NGO employees make bricks for returnees

KIREHE — The Red Cross coordinator in the eastern province, Erick Ndibwami, has called on humanitarian organisations not to always wait for disasters before helping people.
WFP country representative (with a hat) paticipates in the umuganda.
WFP country representative (with a hat) paticipates in the umuganda.

KIREHE — The Red Cross coordinator in the eastern province, Erick Ndibwami, has called on humanitarian organisations not to always wait for disasters before helping people.

“You cannot wait to help people after they have been affected by natural or artificial hazards. It should be part of our work alongside our other activities,” he said.

He made these remarks during a brick making exercise by the World Food Programme (WFP), the Adventist Development and Relief Agency (ADRA), and Red Cross members of staff on Saturday.

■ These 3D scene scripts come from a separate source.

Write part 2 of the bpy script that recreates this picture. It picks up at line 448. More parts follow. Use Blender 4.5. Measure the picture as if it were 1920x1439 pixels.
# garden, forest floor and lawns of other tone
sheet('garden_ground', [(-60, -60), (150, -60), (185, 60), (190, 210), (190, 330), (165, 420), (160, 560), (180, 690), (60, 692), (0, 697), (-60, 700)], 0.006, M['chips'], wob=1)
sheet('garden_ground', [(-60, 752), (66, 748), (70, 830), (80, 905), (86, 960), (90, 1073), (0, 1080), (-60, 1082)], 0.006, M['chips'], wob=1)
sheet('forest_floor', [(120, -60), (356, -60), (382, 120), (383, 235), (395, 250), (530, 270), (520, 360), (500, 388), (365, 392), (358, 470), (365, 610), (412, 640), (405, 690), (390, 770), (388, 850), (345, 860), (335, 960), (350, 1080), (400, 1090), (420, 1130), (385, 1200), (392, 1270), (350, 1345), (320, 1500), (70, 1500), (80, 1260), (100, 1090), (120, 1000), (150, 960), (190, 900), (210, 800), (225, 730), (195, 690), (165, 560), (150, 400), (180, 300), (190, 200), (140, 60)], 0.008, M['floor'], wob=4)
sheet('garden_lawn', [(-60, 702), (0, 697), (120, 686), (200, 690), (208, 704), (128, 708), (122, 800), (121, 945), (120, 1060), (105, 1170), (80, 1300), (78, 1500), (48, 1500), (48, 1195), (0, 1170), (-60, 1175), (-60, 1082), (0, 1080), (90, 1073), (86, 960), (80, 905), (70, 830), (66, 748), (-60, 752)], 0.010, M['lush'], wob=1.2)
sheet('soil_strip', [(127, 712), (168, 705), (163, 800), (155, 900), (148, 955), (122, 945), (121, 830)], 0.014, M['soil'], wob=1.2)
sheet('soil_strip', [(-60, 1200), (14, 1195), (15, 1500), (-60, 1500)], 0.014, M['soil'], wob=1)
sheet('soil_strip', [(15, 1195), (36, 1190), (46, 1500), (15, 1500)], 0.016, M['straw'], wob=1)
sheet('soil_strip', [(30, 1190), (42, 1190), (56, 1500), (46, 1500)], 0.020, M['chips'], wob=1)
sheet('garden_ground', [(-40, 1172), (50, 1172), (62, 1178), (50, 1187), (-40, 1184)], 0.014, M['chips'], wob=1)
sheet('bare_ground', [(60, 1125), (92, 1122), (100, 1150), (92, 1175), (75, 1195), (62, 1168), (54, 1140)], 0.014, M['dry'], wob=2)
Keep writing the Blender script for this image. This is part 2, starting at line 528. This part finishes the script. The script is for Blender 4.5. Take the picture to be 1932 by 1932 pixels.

The bricks are for house construction for Rwandan returnees from Tanzania, currently resettled at Kiyanzi camp.

The voluntary work attracted over 180 staff members- who made an estimated 4000 bricks.

Earlier, the workers, most of them dressed casually in gum boots dug clay, collected water and mixed other raw materials before laying the bricks.

The WFP country representative, Abdulaye Balde, said the activities were in line with the cause for which humanitarian bodies were formed.

Ndibwami who has been overseeing infrastructure development at the camp, said he was satisfied with the partnership being undertaken in the settlement programme.
“If I take the value of the bricks we made today, it translates into one complete house. At least one family today is housed. The owner can use the house to obtain a loan and develop,” said Ndibwami.

The district official present, Benson Muhikira thanked WFP for this initiative which he said supplements government’s resettlement efforts.

The returnees said they were happy to see a group of people volunteer to help them build houses.

“I think what these people are doing deserves compliment. We are working day and night to help ourselves settle again. Any extra hand is normally appreciated,” the area Mudugudu leader remarked.

About 110 houses have so far been built at Kiyanza returnees’ camp that harbours over 120 families. There are still some families living in plastic tents.